--- Data provided ---
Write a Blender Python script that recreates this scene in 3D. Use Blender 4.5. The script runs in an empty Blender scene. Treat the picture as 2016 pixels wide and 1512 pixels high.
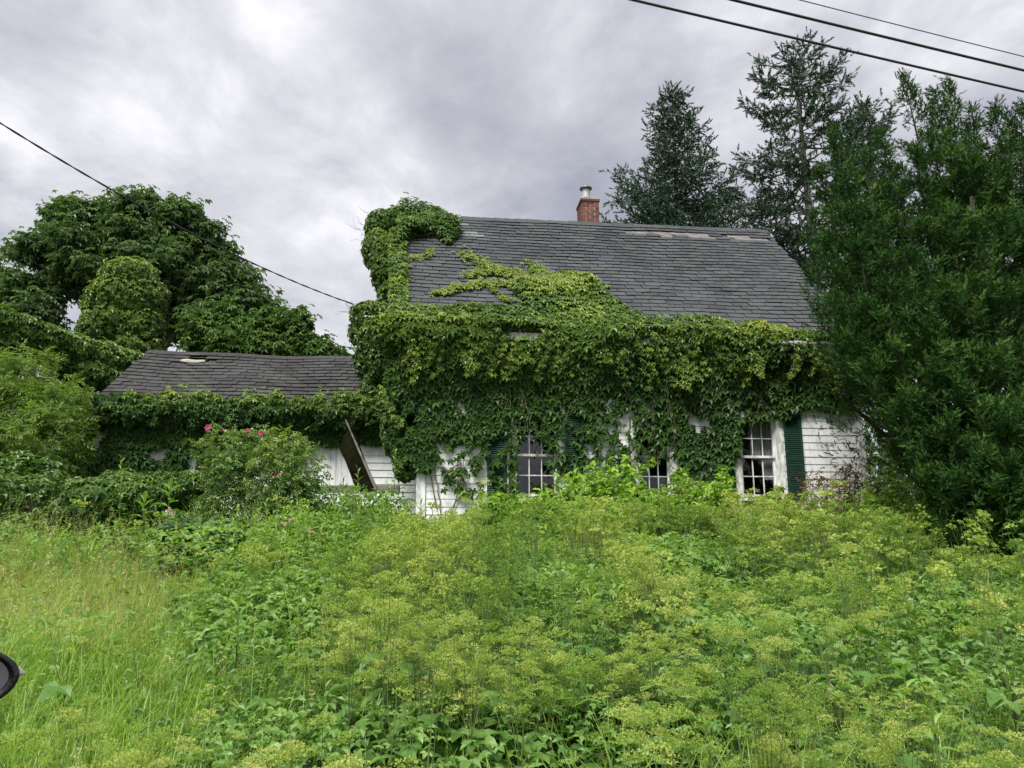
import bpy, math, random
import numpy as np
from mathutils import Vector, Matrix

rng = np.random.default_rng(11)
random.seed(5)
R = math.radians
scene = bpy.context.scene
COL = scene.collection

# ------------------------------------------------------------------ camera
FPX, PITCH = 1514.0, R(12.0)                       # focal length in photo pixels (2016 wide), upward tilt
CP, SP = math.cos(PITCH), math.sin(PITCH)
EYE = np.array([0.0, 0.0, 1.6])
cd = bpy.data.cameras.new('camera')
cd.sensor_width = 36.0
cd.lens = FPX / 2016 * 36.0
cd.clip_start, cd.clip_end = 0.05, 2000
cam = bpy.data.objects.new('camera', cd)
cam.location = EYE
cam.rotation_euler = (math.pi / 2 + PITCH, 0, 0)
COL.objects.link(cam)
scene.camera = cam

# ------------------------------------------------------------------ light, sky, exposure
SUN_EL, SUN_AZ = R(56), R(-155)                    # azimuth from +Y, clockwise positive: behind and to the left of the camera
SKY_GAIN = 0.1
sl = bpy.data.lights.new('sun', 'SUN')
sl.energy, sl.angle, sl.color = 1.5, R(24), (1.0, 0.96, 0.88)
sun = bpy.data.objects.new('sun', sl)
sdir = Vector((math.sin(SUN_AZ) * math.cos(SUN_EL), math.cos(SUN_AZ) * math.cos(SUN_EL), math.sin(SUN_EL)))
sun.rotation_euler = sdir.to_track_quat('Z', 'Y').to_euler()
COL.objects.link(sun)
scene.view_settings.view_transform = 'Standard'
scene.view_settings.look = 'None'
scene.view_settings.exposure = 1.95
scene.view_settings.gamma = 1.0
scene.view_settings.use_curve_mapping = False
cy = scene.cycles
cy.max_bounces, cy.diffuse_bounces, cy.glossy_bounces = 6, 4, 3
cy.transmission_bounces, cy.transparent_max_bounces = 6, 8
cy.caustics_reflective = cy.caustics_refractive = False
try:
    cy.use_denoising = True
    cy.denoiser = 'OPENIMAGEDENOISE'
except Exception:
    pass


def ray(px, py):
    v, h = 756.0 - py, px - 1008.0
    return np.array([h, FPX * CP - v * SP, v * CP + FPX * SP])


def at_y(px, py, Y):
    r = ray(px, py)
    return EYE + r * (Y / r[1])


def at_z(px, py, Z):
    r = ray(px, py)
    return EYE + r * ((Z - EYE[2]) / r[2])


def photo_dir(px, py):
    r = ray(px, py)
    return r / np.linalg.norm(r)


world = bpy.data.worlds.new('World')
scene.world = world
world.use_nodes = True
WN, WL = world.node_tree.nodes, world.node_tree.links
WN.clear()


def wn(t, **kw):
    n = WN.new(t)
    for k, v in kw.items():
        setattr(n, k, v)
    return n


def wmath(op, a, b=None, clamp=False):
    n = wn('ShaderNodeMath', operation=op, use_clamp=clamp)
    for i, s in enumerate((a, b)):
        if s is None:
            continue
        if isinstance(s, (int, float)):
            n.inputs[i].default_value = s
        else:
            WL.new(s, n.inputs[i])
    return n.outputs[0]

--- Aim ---
From the data above, show each line that contains "wide".

--- Answer in full ---
Write a Blender Python script that recreates this scene in 3D. Use Blender 4.5. The script runs in an empty Blender scene. Treat the picture as 2016 pixels wide and 1512 pixels high.
FPX, PITCH = 1514.0, R(12.0)                       # focal length in photo pixels (2016 wide), upward tilt